Thursday, December 27, 2007

Don't Cry Over Anything That Can't Cry Over You

I read this excellent advice in Maureen Dowd's column yesterday. Dowd wrote about Christmas memories, both hers and those compiled in a new book by Caroline Kennedy, and mentioned how her mother once swiped one of her Christmas presents and gave it to a less fortunate kid. Quite understandably, this caused indignation and tears.

While Mrs. Dowd may have suffered from an overarching sense of charity, she did make a good point that has served her daughter well all her life:

"Don't cry over anything that can't cry over you."

We're already two days past Christmas and zooming toward New Year's, and this season, like every season, for every woman who pried open a spring-hinged box containing an engagement ring, there's another woman who thought she might get one but did not.

Which means it may be time for her to re-evaluate her relationship.

However, this is not the time for accusations and histrionics. If the woman has been led to believe the relationship was on a serious course, she's got to step back and give herself time to see if it indeed what it seemed to be. Hey, maybe the guy just isn't ready to get married. Or maybe he just doesn't care about her the way she cares about him.

Whatever it is, she needs to be open to the acutely but temporarily painful fact that perhaps this guy is not the guy for her.

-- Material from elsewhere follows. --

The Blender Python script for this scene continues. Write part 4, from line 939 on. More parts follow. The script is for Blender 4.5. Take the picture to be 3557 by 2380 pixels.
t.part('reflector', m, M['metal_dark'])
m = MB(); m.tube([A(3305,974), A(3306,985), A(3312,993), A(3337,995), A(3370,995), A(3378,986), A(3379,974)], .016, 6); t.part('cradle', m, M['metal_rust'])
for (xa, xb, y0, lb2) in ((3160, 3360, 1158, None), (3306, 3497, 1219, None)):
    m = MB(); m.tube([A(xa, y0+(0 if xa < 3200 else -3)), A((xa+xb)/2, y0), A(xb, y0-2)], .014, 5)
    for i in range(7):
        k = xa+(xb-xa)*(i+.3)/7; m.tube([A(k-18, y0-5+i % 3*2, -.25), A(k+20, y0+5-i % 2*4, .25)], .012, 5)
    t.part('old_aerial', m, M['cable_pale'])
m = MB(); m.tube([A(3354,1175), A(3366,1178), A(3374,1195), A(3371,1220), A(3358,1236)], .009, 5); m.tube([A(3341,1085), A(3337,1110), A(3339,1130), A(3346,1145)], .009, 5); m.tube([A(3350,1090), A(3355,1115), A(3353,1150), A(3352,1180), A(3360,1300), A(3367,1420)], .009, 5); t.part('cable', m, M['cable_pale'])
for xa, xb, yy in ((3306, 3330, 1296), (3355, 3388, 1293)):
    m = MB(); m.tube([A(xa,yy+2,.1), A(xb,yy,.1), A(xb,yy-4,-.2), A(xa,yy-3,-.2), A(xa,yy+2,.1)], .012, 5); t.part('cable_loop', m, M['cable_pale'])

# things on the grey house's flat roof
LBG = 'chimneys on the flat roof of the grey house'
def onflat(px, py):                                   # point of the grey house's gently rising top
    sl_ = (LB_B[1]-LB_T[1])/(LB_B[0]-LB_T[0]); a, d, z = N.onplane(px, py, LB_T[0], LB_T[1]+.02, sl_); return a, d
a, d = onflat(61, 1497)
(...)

Instead of making an issue about it, it's time to be slightly less available. This serves two purposes: She can ease back into (or improve on) the life she had before the man stepped into the picture. She will also give him time to miss her a bit, leading him to realize how much she means to him -- or how little (in which case, what a blessing it is to know!).

It's definitely not time for an ultimatum. I'd be damned to wake up next to some guy whose arm I twisted into marrying me. If you expected a proposal but didn't get it, do not resort to giving ultimatums. You may end up scoring the ring and the party, but you'll wonder about the man's feelings for you for the rest of your life.

In the meantime, take Mrs. Dowd's advice. Don't cry over anything that can't cry over you, which includes cars, jewelry, Christmas toys, so-called best friends who call only when they need something, and unrequited loves.

Clearly, material things cannot cry for you, but you can determine whether those of the human variety can by stepping back a bit. Then see what happens.